Das hat primär nichts mit dem Fall zu tun, nimmt aber viel Raum ein – wie auch schon in früheren Dortmund-"Tatorten". Für die Storyline ist das so irrelevant wie die persönlichen Probleme des "Tatort"-Teams, die aus vorherigen Dortmunder Folgen weitererzählt werden: Herzog soll ihrer Mutter helfen, einer ehemaligen RAF-Terroristin, die untergetaucht ist. Pawlak muss vor Gericht um seine Tochter Mia (Jana Giesel) kämpfen, weil seine Schwiegermutter das Kindeswohl gefährdet sieht.
Alle drei Ermittelnden sind angespannt, reden eher aneinander vorbei statt miteinander.

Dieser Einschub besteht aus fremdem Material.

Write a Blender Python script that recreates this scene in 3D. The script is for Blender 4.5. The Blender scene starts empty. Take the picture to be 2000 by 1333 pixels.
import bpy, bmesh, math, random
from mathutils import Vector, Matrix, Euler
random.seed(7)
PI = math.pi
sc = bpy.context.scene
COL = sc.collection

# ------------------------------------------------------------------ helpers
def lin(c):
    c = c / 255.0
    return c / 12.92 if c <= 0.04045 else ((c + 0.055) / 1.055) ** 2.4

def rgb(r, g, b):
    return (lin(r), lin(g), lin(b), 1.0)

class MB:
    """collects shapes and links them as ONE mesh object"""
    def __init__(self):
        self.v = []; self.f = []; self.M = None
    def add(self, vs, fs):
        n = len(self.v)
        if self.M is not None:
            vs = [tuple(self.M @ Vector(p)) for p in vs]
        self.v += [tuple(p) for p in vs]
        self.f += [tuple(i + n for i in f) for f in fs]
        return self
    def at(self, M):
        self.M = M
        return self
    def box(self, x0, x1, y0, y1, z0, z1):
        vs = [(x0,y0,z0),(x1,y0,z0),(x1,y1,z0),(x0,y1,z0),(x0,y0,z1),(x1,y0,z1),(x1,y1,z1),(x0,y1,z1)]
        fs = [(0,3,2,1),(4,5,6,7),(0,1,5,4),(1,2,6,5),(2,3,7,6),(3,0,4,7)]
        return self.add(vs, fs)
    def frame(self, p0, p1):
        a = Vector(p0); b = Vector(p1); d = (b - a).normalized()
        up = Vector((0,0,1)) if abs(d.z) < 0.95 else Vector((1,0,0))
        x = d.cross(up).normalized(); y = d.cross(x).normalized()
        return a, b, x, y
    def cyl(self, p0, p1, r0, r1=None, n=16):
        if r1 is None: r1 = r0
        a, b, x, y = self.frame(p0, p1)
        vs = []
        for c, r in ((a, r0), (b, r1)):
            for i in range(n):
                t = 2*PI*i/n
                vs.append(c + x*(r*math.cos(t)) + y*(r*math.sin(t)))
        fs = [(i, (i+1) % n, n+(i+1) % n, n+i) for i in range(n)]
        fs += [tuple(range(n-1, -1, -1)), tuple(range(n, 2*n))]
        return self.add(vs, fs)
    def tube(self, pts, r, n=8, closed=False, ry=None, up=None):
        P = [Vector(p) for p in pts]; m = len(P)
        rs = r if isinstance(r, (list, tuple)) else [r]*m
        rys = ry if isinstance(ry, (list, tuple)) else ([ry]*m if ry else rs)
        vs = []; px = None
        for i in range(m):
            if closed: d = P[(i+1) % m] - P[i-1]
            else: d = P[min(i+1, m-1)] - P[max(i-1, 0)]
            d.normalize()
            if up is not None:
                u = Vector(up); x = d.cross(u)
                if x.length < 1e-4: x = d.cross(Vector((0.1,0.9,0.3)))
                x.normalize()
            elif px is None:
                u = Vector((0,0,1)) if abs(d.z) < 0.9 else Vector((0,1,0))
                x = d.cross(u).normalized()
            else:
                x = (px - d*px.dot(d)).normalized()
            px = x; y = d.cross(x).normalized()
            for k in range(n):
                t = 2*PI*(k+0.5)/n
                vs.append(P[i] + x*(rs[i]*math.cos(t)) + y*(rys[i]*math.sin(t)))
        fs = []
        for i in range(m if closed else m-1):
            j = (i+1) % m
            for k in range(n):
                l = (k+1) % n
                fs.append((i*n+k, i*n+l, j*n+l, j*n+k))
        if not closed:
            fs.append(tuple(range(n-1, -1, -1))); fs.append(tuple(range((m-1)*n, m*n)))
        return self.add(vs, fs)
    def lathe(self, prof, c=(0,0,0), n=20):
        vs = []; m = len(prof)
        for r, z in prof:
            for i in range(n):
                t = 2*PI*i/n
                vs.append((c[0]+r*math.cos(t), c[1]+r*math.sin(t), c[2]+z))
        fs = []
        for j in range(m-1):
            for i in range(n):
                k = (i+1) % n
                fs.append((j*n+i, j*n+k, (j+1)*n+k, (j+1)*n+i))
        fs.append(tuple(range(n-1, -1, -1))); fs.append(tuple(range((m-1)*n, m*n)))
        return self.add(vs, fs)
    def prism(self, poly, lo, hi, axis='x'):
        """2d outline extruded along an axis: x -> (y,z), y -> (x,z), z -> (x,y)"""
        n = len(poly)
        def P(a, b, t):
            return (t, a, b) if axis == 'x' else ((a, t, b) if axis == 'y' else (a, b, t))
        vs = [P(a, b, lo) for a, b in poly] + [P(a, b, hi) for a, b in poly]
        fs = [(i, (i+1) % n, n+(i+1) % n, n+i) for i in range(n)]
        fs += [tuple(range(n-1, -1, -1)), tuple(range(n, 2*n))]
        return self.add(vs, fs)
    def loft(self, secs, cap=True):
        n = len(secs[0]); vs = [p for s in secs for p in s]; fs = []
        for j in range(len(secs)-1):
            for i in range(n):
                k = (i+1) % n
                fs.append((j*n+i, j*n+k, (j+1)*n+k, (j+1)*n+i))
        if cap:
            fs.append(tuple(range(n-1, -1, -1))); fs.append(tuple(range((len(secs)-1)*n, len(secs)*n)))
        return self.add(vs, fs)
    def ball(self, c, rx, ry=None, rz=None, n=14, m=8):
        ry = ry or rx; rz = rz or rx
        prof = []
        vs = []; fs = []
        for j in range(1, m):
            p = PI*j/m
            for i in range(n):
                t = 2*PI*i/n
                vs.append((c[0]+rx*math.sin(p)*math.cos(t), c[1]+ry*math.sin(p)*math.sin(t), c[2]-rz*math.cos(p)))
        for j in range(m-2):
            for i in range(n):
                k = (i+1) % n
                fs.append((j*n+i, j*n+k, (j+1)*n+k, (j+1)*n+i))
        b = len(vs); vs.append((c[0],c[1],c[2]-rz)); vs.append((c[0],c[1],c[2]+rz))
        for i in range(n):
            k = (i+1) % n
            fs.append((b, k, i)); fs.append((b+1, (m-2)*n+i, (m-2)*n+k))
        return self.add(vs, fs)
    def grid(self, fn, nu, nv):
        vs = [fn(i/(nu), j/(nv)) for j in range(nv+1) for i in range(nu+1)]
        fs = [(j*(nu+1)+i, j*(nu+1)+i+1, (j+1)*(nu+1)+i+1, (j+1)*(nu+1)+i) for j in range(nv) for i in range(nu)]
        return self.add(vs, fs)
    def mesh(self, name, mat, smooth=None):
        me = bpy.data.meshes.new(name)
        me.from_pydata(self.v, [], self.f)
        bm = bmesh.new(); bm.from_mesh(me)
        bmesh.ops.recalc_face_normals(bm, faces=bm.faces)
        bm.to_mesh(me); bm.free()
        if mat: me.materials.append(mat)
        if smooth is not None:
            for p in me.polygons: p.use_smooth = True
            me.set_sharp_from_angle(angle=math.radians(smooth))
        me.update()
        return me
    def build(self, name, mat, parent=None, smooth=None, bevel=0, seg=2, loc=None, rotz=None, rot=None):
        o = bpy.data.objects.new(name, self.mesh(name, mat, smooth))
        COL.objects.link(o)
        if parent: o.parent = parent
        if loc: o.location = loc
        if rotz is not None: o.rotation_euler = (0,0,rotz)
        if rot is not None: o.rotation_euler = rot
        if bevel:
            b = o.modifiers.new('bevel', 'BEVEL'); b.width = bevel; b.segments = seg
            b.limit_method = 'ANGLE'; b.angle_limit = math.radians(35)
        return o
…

Entsprechend lang dauert es, bis sie in dem Fall vorankommen.
Lohnt sich das Einschalten?
Wer zu der Art der Zusehenden gehört, die sich oft fragen, was spielt das jetzt für eine Rolle, ob der verheiratet ist oder nicht, ob die ein gutes Verhältnis zu ihrer Mutter hat oder nicht, sollte am Sonntagabend besser ein anderes Programm wählen.
Doch wer sich auf den Fall einlässt, wird überrascht – von der Identität des Täters, von seinem Motiv. Es geht um Liebe, es geht um Schmerz. Der Titel – "Love is Pain" – verrät das schon. Liebe ist Schmerz, das bekommen auch die drei Ermittelnden mit ihren privaten Problemen zu spüren – so sehr das auch wie Füllmaterial anmutet.
Einen Pluspunkt gibt es für die stark besetzten Episodenrollen. Insbesondere Nils Hohenhöfel als Mike Majewski, Johanna Polley als Tanja Zietmann und Sar Adina Scheer als Beate Gräske überzeugen. Positiv ist auch, dass die Frage nach der Leitung der Mordkommission letztlich geklärt wird. Ganz friedlich mit neu vergebener "Boss"-Tasse.
Der "Tatort: Love is Pain" läuft am 23. April 2023 um 20.15 Uhr im Ersten.